-- DATA SECTION --
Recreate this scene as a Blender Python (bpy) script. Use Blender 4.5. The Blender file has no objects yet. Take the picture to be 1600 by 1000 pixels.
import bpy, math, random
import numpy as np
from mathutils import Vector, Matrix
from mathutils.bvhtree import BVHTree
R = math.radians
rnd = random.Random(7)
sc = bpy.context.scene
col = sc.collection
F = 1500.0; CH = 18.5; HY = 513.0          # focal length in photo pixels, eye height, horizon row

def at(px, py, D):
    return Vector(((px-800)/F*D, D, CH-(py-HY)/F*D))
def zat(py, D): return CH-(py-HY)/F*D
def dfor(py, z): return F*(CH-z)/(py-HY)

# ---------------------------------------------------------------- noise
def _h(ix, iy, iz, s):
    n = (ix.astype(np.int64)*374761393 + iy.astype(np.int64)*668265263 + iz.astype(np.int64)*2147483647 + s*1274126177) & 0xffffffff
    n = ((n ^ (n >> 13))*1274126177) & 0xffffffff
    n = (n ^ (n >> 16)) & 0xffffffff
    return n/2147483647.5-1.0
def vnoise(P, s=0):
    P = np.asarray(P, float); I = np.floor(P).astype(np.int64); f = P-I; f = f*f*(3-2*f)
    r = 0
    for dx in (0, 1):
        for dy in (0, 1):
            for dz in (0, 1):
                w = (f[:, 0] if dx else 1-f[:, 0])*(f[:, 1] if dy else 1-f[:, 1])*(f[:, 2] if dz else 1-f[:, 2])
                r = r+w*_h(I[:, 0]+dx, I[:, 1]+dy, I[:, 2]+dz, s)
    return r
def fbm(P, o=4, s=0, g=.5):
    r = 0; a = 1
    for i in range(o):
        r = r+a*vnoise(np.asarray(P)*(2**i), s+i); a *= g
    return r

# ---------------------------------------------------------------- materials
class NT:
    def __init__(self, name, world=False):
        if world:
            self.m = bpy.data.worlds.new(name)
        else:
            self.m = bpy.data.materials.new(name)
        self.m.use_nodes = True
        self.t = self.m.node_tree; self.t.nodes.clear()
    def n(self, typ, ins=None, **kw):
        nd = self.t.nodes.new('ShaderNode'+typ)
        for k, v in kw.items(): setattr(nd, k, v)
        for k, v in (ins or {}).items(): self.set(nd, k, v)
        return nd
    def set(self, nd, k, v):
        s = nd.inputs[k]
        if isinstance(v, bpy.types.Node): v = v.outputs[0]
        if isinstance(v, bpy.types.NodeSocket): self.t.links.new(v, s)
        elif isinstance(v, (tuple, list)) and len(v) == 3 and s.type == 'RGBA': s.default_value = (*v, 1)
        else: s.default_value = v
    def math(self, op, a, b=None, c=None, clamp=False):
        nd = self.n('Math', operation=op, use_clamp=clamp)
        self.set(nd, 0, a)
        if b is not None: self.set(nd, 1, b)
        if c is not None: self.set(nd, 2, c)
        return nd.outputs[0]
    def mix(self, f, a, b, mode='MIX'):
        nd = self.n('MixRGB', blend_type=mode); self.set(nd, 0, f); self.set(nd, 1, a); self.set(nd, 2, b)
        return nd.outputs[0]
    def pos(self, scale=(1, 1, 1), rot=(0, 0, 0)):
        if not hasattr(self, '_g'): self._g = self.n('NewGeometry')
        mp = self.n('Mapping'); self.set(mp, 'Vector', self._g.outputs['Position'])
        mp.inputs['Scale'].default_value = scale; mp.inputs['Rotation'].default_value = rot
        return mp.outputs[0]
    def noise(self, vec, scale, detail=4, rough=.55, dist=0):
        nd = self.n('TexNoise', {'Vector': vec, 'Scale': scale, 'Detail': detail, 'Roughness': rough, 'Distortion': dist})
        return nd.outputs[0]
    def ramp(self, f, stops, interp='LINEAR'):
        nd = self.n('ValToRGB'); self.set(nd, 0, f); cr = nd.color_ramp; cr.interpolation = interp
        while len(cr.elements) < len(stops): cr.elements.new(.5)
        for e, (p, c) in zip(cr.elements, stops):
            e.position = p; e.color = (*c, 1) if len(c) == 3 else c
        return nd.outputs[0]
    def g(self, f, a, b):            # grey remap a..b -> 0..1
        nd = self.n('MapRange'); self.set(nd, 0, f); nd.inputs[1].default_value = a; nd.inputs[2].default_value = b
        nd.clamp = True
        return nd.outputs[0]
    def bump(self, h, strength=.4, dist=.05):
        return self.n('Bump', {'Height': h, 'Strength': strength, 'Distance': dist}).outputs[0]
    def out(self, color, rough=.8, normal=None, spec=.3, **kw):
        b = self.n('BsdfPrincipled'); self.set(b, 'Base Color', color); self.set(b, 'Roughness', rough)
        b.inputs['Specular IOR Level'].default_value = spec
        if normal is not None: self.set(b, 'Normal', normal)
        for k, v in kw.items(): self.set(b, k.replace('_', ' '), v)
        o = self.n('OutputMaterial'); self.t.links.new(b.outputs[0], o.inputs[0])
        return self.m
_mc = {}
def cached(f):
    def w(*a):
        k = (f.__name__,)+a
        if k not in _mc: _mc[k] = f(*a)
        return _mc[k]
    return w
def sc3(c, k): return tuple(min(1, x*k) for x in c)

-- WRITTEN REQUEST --
Quote exactly the lines running from the start of the listing above through the line where "F = 1500.0;" is found, and output no other lines.

-- WRITTEN SOLUTION --
Recreate this scene as a Blender Python (bpy) script. Use Blender 4.5. The Blender file has no objects yet. Take the picture to be 1600 by 1000 pixels.
import bpy, math, random
import numpy as np
from mathutils import Vector, Matrix
from mathutils.bvhtree import BVHTree
R = math.radians
rnd = random.Random(7)
sc = bpy.context.scene
col = sc.collection
F = 1500.0; CH = 18.5; HY = 513.0          # focal length in photo pixels, eye height, horizon row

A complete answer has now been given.